What do the lines from the top of the data through the line with "random.seed(7)" say? Quote them exactly and include both ends.

--- Start Extracted entries ---

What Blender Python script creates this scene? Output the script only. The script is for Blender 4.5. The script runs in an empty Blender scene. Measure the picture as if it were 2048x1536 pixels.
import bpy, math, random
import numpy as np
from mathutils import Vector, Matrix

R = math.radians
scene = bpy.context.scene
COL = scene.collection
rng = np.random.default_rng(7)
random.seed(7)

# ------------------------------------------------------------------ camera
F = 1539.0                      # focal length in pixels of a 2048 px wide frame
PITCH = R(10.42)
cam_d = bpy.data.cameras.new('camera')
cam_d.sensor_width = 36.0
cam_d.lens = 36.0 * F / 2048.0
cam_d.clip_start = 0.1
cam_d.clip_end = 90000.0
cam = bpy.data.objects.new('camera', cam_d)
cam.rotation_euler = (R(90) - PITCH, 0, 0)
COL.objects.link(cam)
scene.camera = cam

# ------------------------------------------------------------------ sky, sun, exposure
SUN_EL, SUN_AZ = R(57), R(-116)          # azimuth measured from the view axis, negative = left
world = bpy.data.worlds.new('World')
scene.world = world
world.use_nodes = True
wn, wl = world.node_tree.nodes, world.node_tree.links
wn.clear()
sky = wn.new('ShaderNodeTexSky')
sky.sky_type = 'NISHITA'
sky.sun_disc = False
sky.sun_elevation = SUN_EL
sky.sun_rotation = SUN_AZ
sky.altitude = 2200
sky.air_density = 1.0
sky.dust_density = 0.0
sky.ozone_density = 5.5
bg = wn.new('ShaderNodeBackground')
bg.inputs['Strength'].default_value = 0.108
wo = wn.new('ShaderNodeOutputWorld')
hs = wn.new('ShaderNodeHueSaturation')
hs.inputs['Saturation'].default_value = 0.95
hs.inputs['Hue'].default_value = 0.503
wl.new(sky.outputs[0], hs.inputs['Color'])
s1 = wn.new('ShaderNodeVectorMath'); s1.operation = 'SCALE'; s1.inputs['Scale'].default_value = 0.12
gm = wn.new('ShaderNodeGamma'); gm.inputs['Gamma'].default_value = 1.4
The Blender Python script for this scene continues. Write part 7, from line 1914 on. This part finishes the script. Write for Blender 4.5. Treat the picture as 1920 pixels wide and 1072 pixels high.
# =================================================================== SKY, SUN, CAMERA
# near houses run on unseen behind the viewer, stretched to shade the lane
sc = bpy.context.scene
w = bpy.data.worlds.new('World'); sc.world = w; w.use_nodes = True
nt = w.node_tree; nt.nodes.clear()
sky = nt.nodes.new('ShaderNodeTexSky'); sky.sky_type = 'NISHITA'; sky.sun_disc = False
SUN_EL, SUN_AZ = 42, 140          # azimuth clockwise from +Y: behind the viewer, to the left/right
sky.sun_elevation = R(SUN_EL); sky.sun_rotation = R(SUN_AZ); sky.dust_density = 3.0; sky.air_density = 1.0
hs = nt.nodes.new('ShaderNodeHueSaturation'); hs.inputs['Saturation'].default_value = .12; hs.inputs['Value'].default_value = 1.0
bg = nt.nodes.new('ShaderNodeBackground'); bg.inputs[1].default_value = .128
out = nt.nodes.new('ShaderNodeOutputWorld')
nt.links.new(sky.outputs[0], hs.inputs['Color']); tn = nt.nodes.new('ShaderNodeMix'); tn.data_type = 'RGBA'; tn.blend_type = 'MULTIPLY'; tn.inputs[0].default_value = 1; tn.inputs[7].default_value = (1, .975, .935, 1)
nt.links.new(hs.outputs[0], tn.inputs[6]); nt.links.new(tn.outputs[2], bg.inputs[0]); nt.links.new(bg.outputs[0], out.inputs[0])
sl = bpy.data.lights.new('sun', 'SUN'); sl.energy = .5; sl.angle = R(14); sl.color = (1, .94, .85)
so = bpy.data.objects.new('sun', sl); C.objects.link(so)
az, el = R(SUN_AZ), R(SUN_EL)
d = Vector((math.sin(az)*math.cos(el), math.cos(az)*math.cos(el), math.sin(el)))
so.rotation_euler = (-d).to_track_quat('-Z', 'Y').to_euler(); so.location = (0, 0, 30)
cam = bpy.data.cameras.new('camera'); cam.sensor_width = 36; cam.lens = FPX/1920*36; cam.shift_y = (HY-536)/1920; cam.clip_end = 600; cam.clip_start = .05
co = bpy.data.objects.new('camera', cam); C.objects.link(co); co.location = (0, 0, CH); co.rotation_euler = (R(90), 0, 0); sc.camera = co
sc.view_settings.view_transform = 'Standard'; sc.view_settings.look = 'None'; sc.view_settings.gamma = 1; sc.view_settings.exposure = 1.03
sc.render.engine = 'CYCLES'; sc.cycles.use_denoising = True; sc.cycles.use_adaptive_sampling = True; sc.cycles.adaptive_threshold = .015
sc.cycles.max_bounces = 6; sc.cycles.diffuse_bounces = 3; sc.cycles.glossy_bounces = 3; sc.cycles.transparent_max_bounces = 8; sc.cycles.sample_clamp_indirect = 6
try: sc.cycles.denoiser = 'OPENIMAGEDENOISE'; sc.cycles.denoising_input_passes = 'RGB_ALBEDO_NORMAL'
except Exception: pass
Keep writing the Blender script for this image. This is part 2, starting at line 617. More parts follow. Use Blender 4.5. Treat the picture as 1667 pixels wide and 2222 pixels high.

--- End Extracted entries ---

• Answer in full:
What Blender Python script creates this scene? Output the script only. The script is for Blender 4.5. The script runs in an empty Blender scene. Measure the picture as if it were 2048x1536 pixels.
import bpy, math, random
import numpy as np
from mathutils import Vector, Matrix

R = math.radians
scene = bpy.context.scene
COL = scene.collection
rng = np.random.default_rng(7)
random.seed(7)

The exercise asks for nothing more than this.